PPR is the latest luxury goods group to restrategize its approach in China as the tastes of consumers in major cities matures and brands push more and more into smaller locales. LVMH Moët Hennessy Louis Vuitton two weeks ago revealed it was altering its approach to the market, while Burberry and Compagnie Financière Richemont are doing the same.

But Pinault’s admission that logos still have a place in Gucci’s product assortment, which has been given a luxury upgrade in recent years, stands in contrast to the public stance of his rival Bernard Arnault, chairman and ceo of LVMH.

Two weeks ago, Arnault pledged that Louis Vuitton will accentuate quality and resist the temptation to market less-expensive, logo-driven products in secondary cities in China, whose economy is expected to grow at 8 percent this year.

Where the two companies agree is that the days of rolling out dozens of new stores a year are over.

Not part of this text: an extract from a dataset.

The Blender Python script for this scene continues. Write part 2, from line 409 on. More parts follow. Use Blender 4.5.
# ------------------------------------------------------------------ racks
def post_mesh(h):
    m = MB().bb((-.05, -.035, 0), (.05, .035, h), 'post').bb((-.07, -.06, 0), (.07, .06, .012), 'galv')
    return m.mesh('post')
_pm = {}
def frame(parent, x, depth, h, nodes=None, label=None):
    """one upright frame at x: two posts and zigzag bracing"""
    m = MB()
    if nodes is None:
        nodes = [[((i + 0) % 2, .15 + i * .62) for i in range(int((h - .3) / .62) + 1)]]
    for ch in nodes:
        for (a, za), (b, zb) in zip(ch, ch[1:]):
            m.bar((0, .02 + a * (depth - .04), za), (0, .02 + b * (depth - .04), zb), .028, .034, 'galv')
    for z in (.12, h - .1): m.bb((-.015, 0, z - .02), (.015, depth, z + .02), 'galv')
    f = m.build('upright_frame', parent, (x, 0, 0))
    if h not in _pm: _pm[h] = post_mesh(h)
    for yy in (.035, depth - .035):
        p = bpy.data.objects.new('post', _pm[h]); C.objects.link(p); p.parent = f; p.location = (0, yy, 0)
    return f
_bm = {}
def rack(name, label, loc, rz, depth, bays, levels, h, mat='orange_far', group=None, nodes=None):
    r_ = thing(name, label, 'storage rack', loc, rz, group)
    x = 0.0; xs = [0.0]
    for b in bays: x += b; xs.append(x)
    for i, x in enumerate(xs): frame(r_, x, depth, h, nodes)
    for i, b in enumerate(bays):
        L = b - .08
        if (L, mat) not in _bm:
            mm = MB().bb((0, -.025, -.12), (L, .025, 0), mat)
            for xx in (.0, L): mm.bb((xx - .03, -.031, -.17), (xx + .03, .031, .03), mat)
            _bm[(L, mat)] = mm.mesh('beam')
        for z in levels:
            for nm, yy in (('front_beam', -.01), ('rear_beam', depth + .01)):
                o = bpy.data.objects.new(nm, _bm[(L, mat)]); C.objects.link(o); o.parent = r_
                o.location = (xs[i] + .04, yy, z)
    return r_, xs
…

Jean-François Palus, group managing director of PPR, said Gucci will hold off on opening stores in new cities in China this year and focus instead on renovating or expanding existing ones to keep pace with the country’s rapid geographical evolution.

“We will be staying in the same cities, but we are moving a lot of stores,” he said. “There are times when a neighborhood is really hot and there is a lot of footfall, and three or four years later the footfall has moved to another spot.”

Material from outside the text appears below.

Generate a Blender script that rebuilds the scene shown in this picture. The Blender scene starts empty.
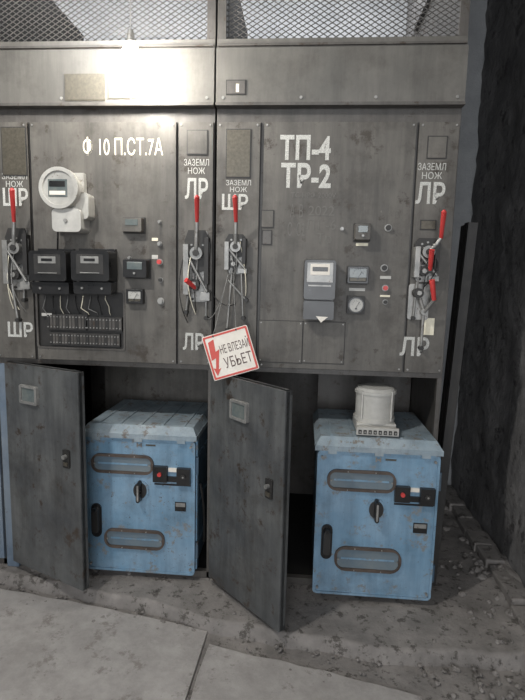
import bpy, bmesh, math, random
from mathutils import Vector, Matrix, noise
random.seed(4)
scene=bpy.context.scene
scene.view_settings.view_transform='Standard'

# ------------------------------------------------------------ camera
CAM=Vector((0,-2.2,1.4)); F=505.0
psi=math.radians(4.4); th=math.radians(7.8); r=math.atan(0.0236)
tr=Vector((math.cos(psi),math.sin(psi),0)); f0=Vector((-math.sin(psi),math.cos(psi),0)); Zv=Vector((0,0,1))
fwd=f0*math.cos(th)-Zv*math.sin(th); td=-Zv*math.cos(th)-f0*math.sin(th)
ix=tr*math.cos(r)-td*math.sin(r); iy=tr*math.sin(r)+td*math.cos(r)
cd=bpy.data.cameras.new('camera'); cam=bpy.data.objects.new('camera',cd); scene.collection.objects.link(cam)
cd.sensor_fit='VERTICAL'; cd.sensor_height=36; cd.lens=F/700*36; cd.clip_start=0.05
m=Matrix((ix,-iy,-fwd)).transposed().to_4x4(); m.translation=CAM; cam.matrix_world=m
scene.camera=cam
FY=-0.02
def V(px,py,Y=FY):
    """survey: photo measurement -> (x,z) on the real vertical plane y=Y"""
    d=fwd+ix*((px-262.5)/F)+iy*((py-350)/F)
    t=(Y-CAM.y)/d.y
    p=CAM+d*t
    return p.x,p.z
def RC(x0,y0,x1,y1,Y=FY):
    a=V(x0,y0,Y);b=V(x1,y0,Y);c=V(x0,y1,Y);d=V(x1,y1,Y)
    return (a[0]+c[0])/2,(b[0]+d[0])/2,(c[1]+d[1])/2,(a[1]+b[1])/2   # X0,X1,Z0,Z1

# ------------------------------------------------------------ materials
def lin(c):
    return tuple(((v/255)/12.92 if v/255<=.04045 else ((v/255+.055)/1.055)**2.4) for v in c)+(1,)
def mat(name,c1,c2=None,rough=.5,metal=0,scale=4,fine=60,rust=None,rust_amt=.0,bump=.1,emit=None,bscale=None,streak=0,chip=None,chip_amt=.5,bdist=.001,chip_scale=38,rvar=.1):
    M=bpy.data.materials.new(name); M.use_nodes=True; nt=M.node_tree; N=nt.nodes; L=nt.links
    bs=N['Principled BSDF']; bs.inputs['Roughness'].default_value=rough; bs.inputs['Metallic'].default_value=metal
    if emit:
        bs.inputs['Emission Color'].default_value=lin(emit[0]); bs.inputs['Emission Strength'].default_value=emit[1]
    if c2 is None:
        bs.inputs['Base Color'].default_value=lin(c1); return M
    tc=N.new('ShaderNodeTexCoord'); src=tc.outputs['Object']
    def nz(sc,det=8,ro=.65,vec=None):
        n=N.new('ShaderNodeTexNoise'); n.inputs['Scale'].default_value=sc; n.inputs['Detail'].default_value=det; n.inputs['Roughness'].default_value=ro; L.new(vec or src,n.inputs['Vector']); return n
    def ramp(sock,p0,p1,a=(0,0,0,1),b_=(1,1,1,1)):
        q=N.new('ShaderNodeValToRGB'); q.color_ramp.elements[0].position=p0; q.color_ramp.elements[1].position=p1; q.color_ramp.elements[0].color=a; q.color_ramp.elements[1].color=b_; L.new(sock,q.inputs[0]); return q.outputs[0]
    def mix(f,a,b_,mode='MIX'):
        mx=N.new('ShaderNodeMix'); mx.data_type='RGBA'; mx.blend_type=mode
        if isinstance(f,float): mx.inputs[0].default_value=f
        else: L.new(f,mx.inputs[0])
        L.new(a,mx.inputs[6])
        if isinstance(b_,tuple): mx.inputs[7].default_value=b_
        else: L.new(b_,mx.inputs[7])
        return mx.outputs[2]
    n1=nz(scale); col=ramp(n1.outputs['Fac'],.33,.68,lin(c1),lin(c2))
    if streak:
        mp=N.new('ShaderNodeMapping'); mp.inputs['Scale'].default_value=(9,9,.9); L.new(src,mp.inputs[0])
        n4=nz(2.2,8,.7,mp.outputs[0]); s=ramp(n4.outputs['Fac'],.42,.75,(1,1,1,1),(1-streak,1-streak,1-streak,1)); col=mix(1.0,col,s,'MULTIPLY')
        n6=nz(7,9,.72); s=ramp(n6.outputs['Fac'],.48,.70,(1,1,1,1),(1-streak*.9,1-streak*.95,1-streak,1)); col=mix(1.0,col,s,'MULTIPLY')
    if rust:
        n3=nz(scale*3.1,10,.75); p=.72-rust_amt*.3; col=mix(ramp(n3.outputs['Fac'],p,p+.06),col,lin(rust))
    if chip:
        n5=nz(chip_scale,6,.8); p=.74-chip_amt*.1; col=mix(ramp(n5.outputs['Fac'],p,p+.03),col,lin(chip))
    L.new(col,bs.inputs['Base Color'])
    if bump:
        n2=nz(bscale or fine,10 if bscale else 4)
        bp=N.new('ShaderNodeBump'); bp.inputs['Strength'].default_value=min(1,bump*2); bp.inputs['Distance'].default_value=bdist
        L.new(n2.outputs['Fac'],bp.inputs['Height']); L.new(bp.outputs[0],bs.inputs['Normal'])
    if rvar:
        mr=N.new('ShaderNodeMapRange'); mr.inputs[3].default_value=max(.05,rough-rvar); mr.inputs[4].default_value=min(1,rough+rvar)
        L.new(n1.outputs['Fac'],mr.inputs[0]); L.new(mr.outputs[0],bs.inputs['Roughness'])
    return M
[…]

Shares in PPR closed up 7.6 percent at 172 euros, or $230.29, on the Paris Stock Exchange on Friday after the group reported a 6.3 percent rise in net profits last year, as it reduced its reliance on sluggish European markets and continued to expand in rapid-growth economies. On Monday, PPR’s shares closed up 0.5 percent to 172.85 euros, or $230.89.

PPR, whose other brands include Yves Saint Laurent, Bottega Veneta, Boucheron and Puma, said it was positive heading into 2013 after posting net income of 1.05 billion euros, or $1.35 billion, in 2012.

Stripping out its loss-making Fnac and Redcats retail activities, which the group is divesting, net profits were up 28.2 percent.

PPR officials noted that it has almost completed the transition to a pure apparel and accessories player. The group expects to sell La Redoute, the last major chunk of the Redcats empire, by the end of this year.

“A number of potential buyers are interested,” said Palus. “We are going to start the process in about a month.” He noted that La Redoute performed “slightly less well” in 2012 than in the previous year, but declined to break out the catalogue retailer’s sales.

In 2012 as a whole, PPR posted total revenues of 9.74 billion euros, or $12.52 billion — an increase of 20.8 percent year-on-year in reported terms and of 10.6 percent at comparable scope and exchange rates.

With the luxury division continuing to outpace the sports and lifestyle segment, sales in the fourth quarter rose 17.5 percent to 2.56 billion euros, or $3.3 billion. This represented a rise of 11.7 percent in comparable terms. (All dollar rates are calculated at average exchange rates for the period concerned.)

Though Puma posted a net loss in the fourth quarter, as reported, Palus reiterated PPR’s commitment to the brand and said it would name a new ceo for the sportswear company within weeks.

Though it did not give precise guidance, PPR expects “another year of robust revenue growth and enhanced operating and financial performances” in 2013.

Pinault noted its luxury brands have plenty of avenues for growth.

Yves Saint Laurent and Bottega Veneta — whose 2012 revenues rose 33.7 percent and 38.5 percent, respectively — will become increasingly larger players within the group’s luxury division. “This allows us to balance our value creation by relying on several motors and not just a single locomotive,” he said, referring to the current dominance of Gucci within the division.

In the U.S., tourist flows from Latin America and beyond will account for a growing proportion of sales, Pinault predicted. “In the luxury field, this will be an extremely important phenomenon for our brands,” he said.

In response to an analyst who questioned whether brand ubiquity risked making luxury goods less desirable, Pinault advocated branching out into even more product categories.

“In the last few years, Gucci has developed a very successful children’s line, and there is still a lot of work to do and development to plan in those areas,” he noted. “I am absolutely not worried about our capacity to create and maintain a very high degree of attractivity, exclusivity and desirability for all of our brands.”